Arrestiamoci qui e configuriamo uno scenario possibile: quello di un paese Nato che venisse infaustamente coinvolto nella guerra Ucraina-Russia. In virtù dell’articolo 5 del Trattato nordatlantico tutta la Nato dovrebbe entrare compatta in guerra contro la Russia. Lo scontro potrebbe tuttavia assumere repentinamente connotati estremi: la corrente dottrina nucleare Usa prevede infatti di sferrare un primo colpo di massima distruzione preventivo (first strike) col ricorso ai missili balistici a carico dell’arsenale nucleare russo e delle sue infrastrutture. In ogni caso risulta chiaro che l’Italia è strumentalmente utilizzata dagli Usa come, appunto, portaerei in funzione eminentemente antirussa e che la sua sovranità è solo apparente. Dal momento che la totalità delle basi e relative infrastrutture è comunque certissimamente nota ai russi, è evidente che gli stessi, a minuti di distanza da un potenziale first strike, per scongiurare la propria distruzione saranno di fatto obbligati a colpire almeno le basi più importanti con un’arma nucleare che possiamo credere già puntata allo specifico obiettivo.
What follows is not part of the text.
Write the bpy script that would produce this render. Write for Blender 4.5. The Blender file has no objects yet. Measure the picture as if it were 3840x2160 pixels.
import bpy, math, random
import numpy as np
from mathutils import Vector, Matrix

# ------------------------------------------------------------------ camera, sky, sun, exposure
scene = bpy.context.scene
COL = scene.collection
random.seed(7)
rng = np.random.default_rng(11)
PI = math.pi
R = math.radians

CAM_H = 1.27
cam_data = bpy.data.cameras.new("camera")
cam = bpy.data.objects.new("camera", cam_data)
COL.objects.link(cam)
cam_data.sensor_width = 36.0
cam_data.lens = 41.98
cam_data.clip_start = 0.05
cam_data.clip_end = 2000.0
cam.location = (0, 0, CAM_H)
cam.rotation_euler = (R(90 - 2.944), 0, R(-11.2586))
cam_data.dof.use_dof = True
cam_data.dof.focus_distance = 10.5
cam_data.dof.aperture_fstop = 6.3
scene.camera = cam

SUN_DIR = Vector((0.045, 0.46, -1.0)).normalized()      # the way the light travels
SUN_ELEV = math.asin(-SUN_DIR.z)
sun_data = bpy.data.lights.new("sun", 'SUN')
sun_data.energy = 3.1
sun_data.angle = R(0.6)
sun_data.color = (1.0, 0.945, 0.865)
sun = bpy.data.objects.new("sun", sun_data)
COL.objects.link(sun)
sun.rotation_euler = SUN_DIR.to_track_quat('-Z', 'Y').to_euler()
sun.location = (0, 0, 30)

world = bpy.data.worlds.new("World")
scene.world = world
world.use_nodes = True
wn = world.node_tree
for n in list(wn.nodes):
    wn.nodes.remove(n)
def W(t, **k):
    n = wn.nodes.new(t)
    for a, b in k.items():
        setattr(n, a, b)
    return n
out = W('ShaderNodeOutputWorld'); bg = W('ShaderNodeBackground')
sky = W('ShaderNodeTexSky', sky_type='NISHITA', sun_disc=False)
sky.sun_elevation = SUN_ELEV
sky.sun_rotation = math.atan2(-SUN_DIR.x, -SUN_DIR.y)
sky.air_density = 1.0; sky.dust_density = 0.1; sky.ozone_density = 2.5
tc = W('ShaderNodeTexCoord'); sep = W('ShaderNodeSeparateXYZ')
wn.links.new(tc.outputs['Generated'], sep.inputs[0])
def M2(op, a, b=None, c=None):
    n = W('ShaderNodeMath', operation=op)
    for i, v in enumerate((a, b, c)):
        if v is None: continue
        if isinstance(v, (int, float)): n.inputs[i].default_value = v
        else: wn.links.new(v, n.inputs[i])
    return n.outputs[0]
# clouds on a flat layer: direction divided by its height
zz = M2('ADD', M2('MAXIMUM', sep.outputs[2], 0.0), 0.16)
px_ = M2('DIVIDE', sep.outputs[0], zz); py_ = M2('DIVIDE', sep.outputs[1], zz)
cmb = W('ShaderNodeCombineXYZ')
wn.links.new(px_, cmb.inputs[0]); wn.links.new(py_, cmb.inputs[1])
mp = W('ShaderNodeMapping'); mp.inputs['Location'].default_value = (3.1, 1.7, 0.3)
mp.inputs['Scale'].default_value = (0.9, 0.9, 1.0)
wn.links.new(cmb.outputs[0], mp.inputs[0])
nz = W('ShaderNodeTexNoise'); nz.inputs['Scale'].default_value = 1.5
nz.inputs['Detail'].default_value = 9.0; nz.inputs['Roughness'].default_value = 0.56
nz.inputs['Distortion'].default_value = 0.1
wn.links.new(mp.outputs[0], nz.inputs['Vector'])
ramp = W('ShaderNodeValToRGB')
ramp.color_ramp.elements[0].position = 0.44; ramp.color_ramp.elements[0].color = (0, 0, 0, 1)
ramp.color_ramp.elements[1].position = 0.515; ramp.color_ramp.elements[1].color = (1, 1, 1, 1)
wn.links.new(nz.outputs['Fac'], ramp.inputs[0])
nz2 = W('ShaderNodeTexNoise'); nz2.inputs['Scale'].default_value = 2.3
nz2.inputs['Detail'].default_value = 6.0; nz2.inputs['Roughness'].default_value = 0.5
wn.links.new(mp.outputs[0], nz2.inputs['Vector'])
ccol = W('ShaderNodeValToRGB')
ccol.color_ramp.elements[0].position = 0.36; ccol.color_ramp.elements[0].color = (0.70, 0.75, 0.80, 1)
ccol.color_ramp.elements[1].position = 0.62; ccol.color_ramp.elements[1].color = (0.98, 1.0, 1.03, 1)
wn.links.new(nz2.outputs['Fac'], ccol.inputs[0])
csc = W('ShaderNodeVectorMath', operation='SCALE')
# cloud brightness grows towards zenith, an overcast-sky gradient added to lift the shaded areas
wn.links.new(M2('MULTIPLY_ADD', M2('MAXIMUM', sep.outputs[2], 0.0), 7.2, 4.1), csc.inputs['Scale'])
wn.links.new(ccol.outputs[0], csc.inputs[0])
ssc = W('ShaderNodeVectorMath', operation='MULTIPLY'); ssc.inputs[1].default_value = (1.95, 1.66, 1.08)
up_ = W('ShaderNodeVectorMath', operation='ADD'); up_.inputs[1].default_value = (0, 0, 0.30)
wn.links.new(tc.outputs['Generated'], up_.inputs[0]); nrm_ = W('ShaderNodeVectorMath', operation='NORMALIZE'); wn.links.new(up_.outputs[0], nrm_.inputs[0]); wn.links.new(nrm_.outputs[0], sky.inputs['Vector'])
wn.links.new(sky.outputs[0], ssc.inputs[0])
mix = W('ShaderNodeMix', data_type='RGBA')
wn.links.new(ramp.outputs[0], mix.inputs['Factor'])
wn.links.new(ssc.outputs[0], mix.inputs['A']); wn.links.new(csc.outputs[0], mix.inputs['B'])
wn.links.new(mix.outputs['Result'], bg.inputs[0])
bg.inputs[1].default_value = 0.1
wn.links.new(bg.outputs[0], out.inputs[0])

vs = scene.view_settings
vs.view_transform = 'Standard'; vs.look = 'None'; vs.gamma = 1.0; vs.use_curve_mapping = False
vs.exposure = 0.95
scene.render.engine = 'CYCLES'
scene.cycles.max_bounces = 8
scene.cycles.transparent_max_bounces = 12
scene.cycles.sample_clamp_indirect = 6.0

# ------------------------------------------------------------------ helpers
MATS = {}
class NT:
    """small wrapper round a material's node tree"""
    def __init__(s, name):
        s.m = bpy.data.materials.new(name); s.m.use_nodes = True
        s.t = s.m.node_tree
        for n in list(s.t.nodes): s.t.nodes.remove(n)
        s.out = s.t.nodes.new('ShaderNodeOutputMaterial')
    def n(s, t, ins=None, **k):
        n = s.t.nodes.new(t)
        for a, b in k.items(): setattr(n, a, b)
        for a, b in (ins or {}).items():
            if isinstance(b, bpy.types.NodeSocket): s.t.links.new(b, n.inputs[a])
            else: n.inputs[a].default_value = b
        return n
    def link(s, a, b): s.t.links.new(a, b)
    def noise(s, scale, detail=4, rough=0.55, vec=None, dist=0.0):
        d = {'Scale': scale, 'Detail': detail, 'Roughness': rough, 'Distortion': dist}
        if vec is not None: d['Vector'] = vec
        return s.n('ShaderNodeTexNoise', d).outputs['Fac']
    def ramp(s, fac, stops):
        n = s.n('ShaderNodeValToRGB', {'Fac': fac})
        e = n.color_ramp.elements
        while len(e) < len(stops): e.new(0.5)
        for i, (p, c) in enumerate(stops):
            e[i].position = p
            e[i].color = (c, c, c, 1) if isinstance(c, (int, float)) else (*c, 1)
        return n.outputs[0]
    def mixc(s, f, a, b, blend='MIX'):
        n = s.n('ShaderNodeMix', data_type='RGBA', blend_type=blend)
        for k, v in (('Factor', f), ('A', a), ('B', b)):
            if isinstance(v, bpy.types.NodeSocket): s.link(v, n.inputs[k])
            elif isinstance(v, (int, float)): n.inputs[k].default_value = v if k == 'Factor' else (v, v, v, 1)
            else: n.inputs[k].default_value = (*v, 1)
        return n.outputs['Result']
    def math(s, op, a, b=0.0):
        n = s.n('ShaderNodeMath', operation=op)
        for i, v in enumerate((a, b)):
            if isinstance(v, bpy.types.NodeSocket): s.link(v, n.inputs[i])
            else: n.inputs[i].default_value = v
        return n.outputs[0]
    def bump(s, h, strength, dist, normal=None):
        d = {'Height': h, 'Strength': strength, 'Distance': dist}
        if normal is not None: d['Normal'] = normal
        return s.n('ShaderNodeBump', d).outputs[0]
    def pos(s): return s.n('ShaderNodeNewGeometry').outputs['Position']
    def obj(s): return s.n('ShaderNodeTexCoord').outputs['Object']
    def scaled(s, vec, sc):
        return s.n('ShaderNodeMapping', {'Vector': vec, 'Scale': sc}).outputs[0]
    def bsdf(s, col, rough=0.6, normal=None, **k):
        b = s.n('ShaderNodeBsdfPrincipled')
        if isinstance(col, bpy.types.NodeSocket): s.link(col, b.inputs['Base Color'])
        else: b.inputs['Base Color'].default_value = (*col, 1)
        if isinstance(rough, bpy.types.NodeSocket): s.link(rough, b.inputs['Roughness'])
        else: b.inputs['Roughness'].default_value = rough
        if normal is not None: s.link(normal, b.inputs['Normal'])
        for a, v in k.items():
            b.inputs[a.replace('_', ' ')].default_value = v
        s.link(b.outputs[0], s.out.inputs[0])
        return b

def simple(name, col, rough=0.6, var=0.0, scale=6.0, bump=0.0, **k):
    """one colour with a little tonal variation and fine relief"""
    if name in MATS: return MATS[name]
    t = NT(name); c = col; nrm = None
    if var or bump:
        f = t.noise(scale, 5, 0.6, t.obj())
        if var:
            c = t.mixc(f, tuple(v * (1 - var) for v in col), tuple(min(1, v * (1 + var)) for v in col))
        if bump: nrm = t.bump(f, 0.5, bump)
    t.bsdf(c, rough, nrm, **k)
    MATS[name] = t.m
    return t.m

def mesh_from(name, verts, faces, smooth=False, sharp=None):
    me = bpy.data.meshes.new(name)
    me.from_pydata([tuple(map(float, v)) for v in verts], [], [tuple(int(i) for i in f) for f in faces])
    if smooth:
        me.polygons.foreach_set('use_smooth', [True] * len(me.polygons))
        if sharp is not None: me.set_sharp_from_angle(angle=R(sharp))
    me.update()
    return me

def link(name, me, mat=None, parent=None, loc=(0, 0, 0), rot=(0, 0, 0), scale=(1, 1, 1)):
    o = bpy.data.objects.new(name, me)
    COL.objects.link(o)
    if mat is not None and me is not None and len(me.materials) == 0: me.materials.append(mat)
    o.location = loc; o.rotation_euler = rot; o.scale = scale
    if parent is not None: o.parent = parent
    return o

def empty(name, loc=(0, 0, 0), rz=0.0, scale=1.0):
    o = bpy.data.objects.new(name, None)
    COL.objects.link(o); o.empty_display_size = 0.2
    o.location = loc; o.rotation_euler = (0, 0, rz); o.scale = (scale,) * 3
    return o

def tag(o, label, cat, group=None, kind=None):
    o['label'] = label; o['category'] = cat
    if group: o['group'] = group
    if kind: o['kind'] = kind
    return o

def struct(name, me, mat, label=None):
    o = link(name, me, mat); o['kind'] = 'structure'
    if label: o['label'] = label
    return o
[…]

È sgomentevole considerare la mancanza di consapevolezza da parte degli italiani e in particolare di tutti i partiti politici, sedicente opposizione inclusa, a fronte della minaccia della distruzione fisica totale del Paese. Gli analisti concordano infatti sul rischio quotidiano che lo scontro possa celermente degenerare in catastrofico confronto nucleare e Biden lo ha apertamente minacciato come riporta il Wall Street Journal del 25 marzo scorso. Alla luce di questa spaventevole prospettiva, ancor più sgomenta l’azione di coloro che mirano, mediante fornitura di armi e di mezzi, a prolungare e a inasprire la guerra con innalzamento delle tensioni e del correlativo pericolo nucleare.
Va infine considerata la posizione degli Usa che, usciti indenni da due conflitti mondiali, confidano che anche un eventuale, ancorché massivo, confronto nucleare possa scaricarsi in massima parte lontano dal proprio territorio, sacrificando, una volta di più, la sola Europa.